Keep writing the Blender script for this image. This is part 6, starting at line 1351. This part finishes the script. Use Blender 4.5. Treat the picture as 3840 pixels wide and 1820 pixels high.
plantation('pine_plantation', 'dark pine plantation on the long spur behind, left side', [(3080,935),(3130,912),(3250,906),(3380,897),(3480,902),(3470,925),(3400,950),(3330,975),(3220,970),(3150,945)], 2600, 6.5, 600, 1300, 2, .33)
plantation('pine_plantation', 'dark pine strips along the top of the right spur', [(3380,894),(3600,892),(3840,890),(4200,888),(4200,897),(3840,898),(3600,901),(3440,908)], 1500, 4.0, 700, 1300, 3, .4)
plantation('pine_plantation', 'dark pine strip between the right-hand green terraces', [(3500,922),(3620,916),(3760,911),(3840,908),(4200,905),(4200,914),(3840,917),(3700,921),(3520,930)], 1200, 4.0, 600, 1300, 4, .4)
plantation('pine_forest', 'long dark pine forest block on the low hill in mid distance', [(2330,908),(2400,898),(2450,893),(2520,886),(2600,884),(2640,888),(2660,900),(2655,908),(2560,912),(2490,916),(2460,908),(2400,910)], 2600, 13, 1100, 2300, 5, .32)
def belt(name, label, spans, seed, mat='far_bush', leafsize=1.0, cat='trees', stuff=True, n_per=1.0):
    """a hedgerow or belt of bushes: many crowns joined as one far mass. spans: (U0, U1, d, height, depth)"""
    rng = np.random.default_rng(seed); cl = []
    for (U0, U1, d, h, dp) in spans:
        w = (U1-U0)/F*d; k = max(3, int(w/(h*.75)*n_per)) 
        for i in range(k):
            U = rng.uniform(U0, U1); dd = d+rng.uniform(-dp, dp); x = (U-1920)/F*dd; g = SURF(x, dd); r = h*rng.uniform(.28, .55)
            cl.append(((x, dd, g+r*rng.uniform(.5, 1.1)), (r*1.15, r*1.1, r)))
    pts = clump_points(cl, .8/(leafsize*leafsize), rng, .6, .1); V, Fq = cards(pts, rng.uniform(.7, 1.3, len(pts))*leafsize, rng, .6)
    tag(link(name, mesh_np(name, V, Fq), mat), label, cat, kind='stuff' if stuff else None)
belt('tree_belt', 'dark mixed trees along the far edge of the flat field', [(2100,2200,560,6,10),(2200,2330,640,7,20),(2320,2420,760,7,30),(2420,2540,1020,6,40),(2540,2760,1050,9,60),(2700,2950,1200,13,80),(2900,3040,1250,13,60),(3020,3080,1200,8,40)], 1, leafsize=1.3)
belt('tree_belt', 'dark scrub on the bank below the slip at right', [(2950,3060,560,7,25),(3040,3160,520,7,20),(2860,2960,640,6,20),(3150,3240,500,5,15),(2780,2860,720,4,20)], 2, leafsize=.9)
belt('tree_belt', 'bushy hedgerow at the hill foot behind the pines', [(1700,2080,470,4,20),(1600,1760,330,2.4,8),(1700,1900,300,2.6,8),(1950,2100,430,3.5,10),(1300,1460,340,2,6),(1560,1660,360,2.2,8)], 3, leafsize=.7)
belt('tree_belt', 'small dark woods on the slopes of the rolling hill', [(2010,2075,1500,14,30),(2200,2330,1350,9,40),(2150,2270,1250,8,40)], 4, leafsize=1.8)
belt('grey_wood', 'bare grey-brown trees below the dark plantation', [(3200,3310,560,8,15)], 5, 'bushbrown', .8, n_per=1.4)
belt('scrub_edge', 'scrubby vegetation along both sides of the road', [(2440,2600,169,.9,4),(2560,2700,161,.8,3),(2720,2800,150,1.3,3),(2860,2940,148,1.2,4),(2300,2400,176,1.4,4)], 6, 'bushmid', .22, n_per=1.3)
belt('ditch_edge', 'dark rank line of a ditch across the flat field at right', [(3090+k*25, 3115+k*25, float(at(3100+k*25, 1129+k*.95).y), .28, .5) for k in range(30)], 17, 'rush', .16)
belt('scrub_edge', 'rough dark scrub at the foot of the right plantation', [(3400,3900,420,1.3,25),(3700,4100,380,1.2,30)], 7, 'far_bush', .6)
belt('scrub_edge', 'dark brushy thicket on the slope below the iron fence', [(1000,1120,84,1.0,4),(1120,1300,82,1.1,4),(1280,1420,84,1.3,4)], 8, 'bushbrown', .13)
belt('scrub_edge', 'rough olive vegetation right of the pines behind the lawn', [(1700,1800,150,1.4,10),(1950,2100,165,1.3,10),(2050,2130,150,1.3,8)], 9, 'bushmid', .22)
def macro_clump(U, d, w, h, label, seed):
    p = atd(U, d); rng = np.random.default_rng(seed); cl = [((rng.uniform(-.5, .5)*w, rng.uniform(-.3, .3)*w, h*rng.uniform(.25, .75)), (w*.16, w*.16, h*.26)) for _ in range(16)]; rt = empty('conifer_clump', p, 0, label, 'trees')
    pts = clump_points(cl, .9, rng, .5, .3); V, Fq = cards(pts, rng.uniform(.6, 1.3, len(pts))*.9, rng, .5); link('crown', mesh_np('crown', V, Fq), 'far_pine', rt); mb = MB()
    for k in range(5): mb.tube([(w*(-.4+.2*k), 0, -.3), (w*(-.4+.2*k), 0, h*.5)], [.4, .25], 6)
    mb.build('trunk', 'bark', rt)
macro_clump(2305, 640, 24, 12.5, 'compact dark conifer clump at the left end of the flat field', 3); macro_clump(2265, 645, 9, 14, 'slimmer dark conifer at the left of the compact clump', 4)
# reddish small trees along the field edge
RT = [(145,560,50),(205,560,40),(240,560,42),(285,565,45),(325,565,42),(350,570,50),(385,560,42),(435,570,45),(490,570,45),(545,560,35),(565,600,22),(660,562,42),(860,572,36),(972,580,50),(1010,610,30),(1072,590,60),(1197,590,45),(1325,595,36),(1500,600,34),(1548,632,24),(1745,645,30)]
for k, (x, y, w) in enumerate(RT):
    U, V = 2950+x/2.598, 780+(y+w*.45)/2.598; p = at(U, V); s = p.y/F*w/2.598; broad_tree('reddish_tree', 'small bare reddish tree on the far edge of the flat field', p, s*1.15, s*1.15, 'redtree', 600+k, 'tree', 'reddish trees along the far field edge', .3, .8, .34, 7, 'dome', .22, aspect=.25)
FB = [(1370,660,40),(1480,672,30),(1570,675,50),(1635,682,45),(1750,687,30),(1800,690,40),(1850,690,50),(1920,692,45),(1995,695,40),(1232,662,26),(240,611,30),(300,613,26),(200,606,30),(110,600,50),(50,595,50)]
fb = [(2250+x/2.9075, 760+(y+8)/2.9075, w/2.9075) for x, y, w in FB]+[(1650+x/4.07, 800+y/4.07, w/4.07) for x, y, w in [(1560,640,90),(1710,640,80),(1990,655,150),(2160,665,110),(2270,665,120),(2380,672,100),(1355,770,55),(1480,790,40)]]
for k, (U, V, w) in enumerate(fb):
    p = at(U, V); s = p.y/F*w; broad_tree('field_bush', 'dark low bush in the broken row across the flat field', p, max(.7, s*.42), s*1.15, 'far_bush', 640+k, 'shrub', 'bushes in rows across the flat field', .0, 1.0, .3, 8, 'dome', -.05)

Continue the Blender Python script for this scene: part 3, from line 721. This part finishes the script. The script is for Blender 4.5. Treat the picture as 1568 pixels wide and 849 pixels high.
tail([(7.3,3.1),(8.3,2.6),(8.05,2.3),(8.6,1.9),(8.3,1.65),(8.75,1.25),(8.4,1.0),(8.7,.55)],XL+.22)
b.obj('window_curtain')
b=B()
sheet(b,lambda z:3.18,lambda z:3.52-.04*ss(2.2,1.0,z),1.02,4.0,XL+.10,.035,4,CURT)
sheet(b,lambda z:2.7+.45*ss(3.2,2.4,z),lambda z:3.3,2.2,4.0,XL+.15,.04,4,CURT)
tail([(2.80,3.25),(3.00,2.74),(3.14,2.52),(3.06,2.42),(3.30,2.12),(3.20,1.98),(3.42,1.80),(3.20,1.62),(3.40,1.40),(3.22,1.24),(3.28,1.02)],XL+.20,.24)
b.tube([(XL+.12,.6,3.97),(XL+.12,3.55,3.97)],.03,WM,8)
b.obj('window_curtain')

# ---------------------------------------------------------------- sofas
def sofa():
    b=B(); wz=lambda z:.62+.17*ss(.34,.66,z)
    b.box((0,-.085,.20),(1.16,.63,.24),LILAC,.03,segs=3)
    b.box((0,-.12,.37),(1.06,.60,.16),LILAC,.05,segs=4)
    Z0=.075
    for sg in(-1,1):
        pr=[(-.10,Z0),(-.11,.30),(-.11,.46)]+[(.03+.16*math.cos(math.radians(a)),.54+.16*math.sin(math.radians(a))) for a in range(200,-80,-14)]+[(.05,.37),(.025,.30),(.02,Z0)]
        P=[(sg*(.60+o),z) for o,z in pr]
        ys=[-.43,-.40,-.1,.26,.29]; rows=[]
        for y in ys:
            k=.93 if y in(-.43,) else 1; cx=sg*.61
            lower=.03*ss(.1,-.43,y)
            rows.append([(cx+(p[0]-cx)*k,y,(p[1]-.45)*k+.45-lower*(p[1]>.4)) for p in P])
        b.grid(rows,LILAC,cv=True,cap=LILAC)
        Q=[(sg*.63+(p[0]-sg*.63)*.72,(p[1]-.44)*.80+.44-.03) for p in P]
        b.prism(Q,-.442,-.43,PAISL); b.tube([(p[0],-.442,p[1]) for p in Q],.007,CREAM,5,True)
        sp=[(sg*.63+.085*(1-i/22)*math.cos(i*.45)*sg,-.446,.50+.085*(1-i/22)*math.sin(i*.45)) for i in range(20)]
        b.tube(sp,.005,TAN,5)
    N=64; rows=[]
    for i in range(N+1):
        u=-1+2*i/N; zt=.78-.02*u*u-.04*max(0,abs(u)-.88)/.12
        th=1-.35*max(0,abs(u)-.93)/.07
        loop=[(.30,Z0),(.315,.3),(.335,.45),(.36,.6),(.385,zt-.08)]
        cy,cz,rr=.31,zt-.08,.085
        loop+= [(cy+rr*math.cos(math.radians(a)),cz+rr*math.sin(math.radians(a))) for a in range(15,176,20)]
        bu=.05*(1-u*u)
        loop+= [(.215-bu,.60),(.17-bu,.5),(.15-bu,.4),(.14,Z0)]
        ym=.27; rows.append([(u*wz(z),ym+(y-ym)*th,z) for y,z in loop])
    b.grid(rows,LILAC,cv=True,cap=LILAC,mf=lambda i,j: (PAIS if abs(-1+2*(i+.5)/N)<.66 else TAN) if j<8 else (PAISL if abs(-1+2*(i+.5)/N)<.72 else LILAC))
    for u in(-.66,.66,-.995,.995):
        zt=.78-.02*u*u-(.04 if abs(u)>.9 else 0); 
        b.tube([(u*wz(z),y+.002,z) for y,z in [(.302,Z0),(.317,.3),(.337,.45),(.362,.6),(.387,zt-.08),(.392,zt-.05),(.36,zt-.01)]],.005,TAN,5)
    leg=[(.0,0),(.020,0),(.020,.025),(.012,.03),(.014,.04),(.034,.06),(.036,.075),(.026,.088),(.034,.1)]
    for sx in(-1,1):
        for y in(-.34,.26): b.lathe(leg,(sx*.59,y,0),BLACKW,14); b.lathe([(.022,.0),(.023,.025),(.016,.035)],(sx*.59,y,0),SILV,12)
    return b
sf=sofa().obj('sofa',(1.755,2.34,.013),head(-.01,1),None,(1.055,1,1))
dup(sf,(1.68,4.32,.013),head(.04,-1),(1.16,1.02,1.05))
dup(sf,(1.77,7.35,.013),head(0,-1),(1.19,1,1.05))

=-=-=

To do
Read the entries and pick out all lines that include the word "wide".

Final result
Keep writing the Blender script for this image. This is part 6, starting at line 1351. This part finishes the script. Use Blender 4.5. Treat the picture as 3840 pixels wide and 1820 pixels high.
Continue the Blender Python script for this scene: part 3, from line 721. This part finishes the script. The script is for Blender 4.5. Treat the picture as 1568 pixels wide and 849 pixels high.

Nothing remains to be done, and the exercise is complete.